REPUBLIKA.CO.ID, JAKARTA - Perseteruan Polri dan KPK dalam menangani kasus dugaan korupsi di Korps Lalu Lintas (Korlantas) dikhawatirkan hanya akan menguntungkan para koruptor yang beroperasi.
Hal itu diungkapkan Koordinator Pelaksana Harian Masyarakat Transparansi Indonesia, Jamil Mubarok, dalam dialog yang diselenggarakan di DPD di Jakarta, Jumat (10/8). "Perlu diwaspadai yang 'menangguk' untung dari perseteruan ini adalah koruptor yang beroperasi," ujar Jamil.
Dia mengatakan perseteruan itu seperti ada "skenario" untuk menghindarkan diri dari kewajiban yang ada. Hal itu bisa dilihat dari mandat yang diemban KPK, namun dialihkan ke sengketa kewenangan. "Dalam perseteruan ini, polisi seperti membela diri. Ada yang kejanggalan dalam hal ini," tambah dia.

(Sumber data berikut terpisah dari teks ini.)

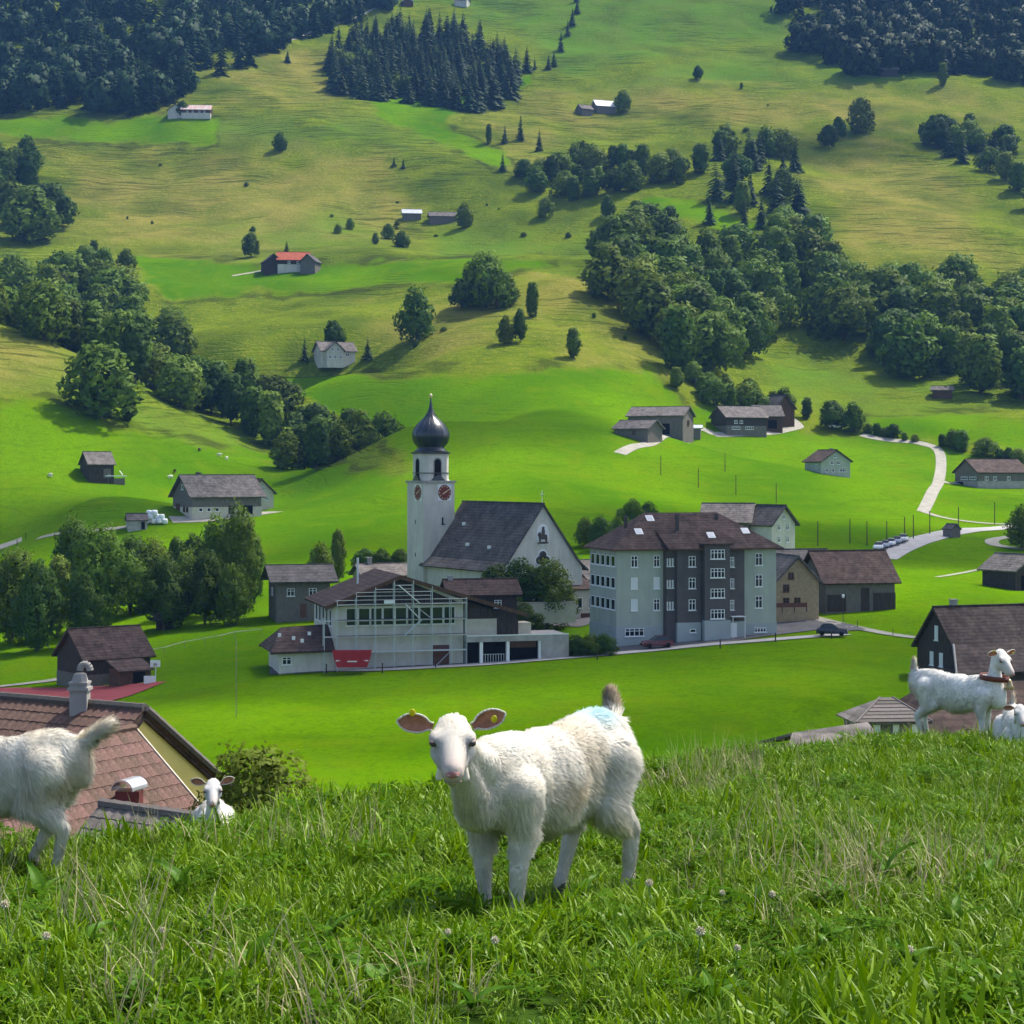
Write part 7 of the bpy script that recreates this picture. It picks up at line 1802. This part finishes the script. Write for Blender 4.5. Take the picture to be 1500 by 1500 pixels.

Kisruh yang terjadi antara KPK dan Polri terpantik saat keduanya sama-sama menyidik dan menetapkan tersangka kasus simulator ujian SIM. Polri berkeras tetap melakukan penyidikan karena mengaku telah menyelidiki hal ini sebelumnya.
KPK lebih dulu menetapkan mantan Kepala Korlantas Polri Irjen (Pol) Djoko Susilo sebagai tersangka pada 27 Juli 2012.
Baik Polri maupun KPK memiliki tiga tersangka yang sama, yakni Wakil Kepala Korlantas Polri Brigadir Jenderal (Pol) Didik Purnomo sebagai Pejabat Pembuat Komitmen (PPK) proyek. Sedangkan dua lainnya adalah pemenang tender,yakni Direktur Utama PT Citra Mandiri Metalindo Abadi (PT CMMA) Budi Susanto dan saksi kunci dalam perkara itu, yakni Direktur Utama PT Inovasi Teknologi Indonesia (PT ITI) Sukoco S Bambang.
Polri juga menetapkan Ajun Komisaris Besar Teddy Rusmawan sebagai Ketua Pengadaan dan Komisaris LGM sebagai Bendahara Korlantas.